The top three U.S. speed skaters, all of whom were on the '84 Olympic team, also will have to put out of their minds any dispiriting memories from that experience. But that shouldn't be hard.

"We're all older now," said Thometz. "In '84, I was 20, DJ {Jansen} was 18 and Bonnie was 20. We just didn't have the experience. But still, I was fourth in the 1,000 and fifth in the 500 and DJ was fourth in the 500. So we were already close to medaling. Now we're stronger, technically better.

"People made 1984 out to be a disappointment, but we were just building."

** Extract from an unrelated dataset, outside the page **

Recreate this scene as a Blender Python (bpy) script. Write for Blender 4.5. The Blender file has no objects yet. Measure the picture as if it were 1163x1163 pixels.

Blair said when she faced the East German team in 1984, "I thought they were untouchable, and I still felt that way until about 1986." But slowly, Blair said, her technical proficiency began taking its toll against the size and strength of Kania and teammate Krista Rothenburger. And now, with the second-best time ever for a woman in the 500 meters, she's a force to reckon with.

The 1984 experience, Crowe believes, "may actually have helped us. We won no medals; we learned from the experience; we got hungry and now we've matured and developed."

With financial help from the profits of the 1984 Los Angeles Olympics, "We've kept skaters involved longer than ever before," he said, and Crowe's three-year contract, which started in 1985, gave the team coaching stability.

"I think we're coming together pretty good," said Jack Byrne, president of the U.S. International Skating Association. "These skaters are young. Who knows what they can do? It's certainly a lot better than it was in 1984."